DESCRIPTION OF THE TASK
From the line containing "mb.obj('orange_power_cable', ORANGE_D)" through the line containing "mb.obj('red_conduit_bank', RED_D)", retype each line exactly; include both end lines and nothing beyond them.

DATASET EXTRACT
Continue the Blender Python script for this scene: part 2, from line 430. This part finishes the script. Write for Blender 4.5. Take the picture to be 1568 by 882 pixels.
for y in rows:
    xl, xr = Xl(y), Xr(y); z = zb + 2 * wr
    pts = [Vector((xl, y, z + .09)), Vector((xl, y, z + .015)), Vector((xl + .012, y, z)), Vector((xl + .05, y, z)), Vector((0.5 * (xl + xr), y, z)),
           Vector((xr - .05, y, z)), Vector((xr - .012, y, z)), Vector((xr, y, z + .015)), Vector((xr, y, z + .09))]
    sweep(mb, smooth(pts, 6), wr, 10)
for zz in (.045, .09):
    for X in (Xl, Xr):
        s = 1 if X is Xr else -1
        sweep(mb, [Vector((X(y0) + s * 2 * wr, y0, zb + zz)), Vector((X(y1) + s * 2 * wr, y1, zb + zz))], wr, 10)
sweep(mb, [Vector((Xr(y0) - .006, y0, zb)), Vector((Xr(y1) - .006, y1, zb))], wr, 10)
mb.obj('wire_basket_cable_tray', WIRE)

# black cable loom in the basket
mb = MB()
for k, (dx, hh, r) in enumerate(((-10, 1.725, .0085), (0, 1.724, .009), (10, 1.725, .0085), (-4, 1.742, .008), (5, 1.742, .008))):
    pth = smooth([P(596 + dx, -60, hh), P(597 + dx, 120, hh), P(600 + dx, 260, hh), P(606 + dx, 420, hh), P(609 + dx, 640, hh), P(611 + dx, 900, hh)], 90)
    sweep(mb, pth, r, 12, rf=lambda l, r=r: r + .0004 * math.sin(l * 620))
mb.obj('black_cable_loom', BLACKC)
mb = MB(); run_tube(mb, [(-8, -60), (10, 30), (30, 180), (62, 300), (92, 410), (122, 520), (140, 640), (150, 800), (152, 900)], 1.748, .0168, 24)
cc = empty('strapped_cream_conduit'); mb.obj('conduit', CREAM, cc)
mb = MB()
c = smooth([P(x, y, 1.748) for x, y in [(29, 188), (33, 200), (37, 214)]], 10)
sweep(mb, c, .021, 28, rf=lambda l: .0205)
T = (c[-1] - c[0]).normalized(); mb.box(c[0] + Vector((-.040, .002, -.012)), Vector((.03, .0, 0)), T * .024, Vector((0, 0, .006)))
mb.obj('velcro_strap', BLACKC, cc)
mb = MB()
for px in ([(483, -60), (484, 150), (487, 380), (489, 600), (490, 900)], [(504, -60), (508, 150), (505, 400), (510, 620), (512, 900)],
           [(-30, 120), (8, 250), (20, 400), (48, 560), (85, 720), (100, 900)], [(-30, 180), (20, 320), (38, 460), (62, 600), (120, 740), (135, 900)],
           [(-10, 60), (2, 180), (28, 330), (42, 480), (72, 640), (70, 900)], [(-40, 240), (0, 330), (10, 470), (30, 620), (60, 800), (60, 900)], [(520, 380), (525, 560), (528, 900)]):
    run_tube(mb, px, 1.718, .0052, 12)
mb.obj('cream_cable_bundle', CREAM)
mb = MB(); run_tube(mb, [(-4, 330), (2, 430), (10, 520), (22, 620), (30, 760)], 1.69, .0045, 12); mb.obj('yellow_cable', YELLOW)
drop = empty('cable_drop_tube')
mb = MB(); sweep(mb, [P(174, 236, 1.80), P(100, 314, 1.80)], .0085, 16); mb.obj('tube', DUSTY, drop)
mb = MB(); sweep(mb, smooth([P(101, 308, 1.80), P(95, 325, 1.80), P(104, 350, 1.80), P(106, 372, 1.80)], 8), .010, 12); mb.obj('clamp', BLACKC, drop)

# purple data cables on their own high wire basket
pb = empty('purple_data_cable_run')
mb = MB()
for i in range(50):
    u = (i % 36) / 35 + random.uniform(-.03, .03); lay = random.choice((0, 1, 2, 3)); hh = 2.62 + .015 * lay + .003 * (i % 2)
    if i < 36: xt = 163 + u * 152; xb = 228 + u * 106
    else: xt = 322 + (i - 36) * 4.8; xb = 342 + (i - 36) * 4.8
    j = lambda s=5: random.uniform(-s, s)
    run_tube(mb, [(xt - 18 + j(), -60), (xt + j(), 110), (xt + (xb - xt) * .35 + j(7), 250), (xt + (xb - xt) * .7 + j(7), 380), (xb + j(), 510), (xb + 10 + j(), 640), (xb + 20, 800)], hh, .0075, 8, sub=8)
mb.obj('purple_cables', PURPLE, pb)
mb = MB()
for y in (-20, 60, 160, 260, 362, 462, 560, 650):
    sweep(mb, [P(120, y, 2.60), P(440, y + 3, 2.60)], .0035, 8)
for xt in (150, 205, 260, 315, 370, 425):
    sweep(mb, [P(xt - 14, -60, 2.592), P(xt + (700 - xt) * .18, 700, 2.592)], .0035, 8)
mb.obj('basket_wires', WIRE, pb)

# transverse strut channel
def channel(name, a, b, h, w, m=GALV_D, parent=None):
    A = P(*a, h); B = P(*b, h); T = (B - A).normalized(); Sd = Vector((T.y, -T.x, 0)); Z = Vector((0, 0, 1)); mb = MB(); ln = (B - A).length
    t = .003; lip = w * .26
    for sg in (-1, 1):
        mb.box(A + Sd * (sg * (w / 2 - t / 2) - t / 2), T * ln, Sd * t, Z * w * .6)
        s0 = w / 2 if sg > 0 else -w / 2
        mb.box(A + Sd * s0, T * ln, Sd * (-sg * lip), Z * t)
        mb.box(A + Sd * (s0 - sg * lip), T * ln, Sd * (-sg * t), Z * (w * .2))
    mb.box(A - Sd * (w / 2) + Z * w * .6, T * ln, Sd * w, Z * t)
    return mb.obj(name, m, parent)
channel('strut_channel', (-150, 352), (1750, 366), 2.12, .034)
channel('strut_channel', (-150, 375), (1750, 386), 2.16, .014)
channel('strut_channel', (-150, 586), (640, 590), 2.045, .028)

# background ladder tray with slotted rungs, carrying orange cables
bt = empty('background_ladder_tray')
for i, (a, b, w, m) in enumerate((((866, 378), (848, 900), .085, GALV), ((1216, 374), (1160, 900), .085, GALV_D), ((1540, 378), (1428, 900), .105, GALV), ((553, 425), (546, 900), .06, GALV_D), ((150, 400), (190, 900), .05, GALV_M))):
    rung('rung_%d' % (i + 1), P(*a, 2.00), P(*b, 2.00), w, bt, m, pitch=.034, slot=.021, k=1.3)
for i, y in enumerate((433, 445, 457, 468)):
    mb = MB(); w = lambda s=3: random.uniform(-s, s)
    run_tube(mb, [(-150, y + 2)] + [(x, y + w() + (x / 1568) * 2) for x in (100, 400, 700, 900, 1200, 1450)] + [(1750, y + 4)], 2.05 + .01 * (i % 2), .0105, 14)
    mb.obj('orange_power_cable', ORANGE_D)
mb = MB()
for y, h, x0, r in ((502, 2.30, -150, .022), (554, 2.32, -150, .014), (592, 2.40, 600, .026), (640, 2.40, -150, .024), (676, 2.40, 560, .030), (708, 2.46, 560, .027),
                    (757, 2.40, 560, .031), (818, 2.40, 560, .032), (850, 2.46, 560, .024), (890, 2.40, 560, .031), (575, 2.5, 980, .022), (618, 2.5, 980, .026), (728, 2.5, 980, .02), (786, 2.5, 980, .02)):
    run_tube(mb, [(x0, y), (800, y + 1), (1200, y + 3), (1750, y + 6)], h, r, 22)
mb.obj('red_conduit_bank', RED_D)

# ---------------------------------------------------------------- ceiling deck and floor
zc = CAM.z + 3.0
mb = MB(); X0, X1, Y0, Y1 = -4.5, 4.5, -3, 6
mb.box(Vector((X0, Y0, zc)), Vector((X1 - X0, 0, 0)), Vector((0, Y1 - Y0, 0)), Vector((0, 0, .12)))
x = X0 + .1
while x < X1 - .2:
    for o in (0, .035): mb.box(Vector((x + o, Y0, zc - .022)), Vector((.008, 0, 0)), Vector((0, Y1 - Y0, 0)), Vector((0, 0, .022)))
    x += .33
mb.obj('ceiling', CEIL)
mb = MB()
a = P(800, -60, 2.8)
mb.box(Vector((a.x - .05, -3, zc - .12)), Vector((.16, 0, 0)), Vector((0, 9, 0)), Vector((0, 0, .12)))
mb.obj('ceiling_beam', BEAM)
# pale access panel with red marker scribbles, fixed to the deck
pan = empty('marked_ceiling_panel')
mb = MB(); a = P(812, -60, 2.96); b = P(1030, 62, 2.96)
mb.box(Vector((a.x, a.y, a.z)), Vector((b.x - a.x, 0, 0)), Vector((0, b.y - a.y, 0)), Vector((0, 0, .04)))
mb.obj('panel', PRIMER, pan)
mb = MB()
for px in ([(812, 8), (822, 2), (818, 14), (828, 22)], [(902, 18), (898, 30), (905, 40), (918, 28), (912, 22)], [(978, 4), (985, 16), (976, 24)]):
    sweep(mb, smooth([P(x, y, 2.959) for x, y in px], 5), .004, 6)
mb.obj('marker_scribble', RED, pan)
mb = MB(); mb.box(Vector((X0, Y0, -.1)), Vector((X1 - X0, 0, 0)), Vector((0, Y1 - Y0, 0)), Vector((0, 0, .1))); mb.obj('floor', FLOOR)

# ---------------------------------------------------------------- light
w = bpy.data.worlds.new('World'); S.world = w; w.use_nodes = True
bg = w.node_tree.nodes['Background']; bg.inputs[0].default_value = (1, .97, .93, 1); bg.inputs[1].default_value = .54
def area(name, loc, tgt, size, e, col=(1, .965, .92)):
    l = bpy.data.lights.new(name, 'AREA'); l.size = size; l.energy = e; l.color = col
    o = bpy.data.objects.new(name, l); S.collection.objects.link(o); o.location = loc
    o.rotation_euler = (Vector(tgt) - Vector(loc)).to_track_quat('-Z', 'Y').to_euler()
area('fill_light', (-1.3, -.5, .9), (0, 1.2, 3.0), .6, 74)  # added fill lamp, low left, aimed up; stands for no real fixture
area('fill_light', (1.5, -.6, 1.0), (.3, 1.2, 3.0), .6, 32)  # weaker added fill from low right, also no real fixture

SOLUTION FOR THIS TASK
    mb.obj('orange_power_cable', ORANGE_D)
mb = MB()
for y, h, x0, r in ((502, 2.30, -150, .022), (554, 2.32, -150, .014), (592, 2.40, 600, .026), (640, 2.40, -150, .024), (676, 2.40, 560, .030), (708, 2.46, 560, .027),
                    (757, 2.40, 560, .031), (818, 2.40, 560, .032), (850, 2.46, 560, .024), (890, 2.40, 560, .031), (575, 2.5, 980, .022), (618, 2.5, 980, .026), (728, 2.5, 980, .02), (786, 2.5, 980, .02)):
    run_tube(mb, [(x0, y), (800, y + 1), (1200, y + 3), (1750, y + 6)], h, r, 22)
mb.obj('red_conduit_bank', RED_D)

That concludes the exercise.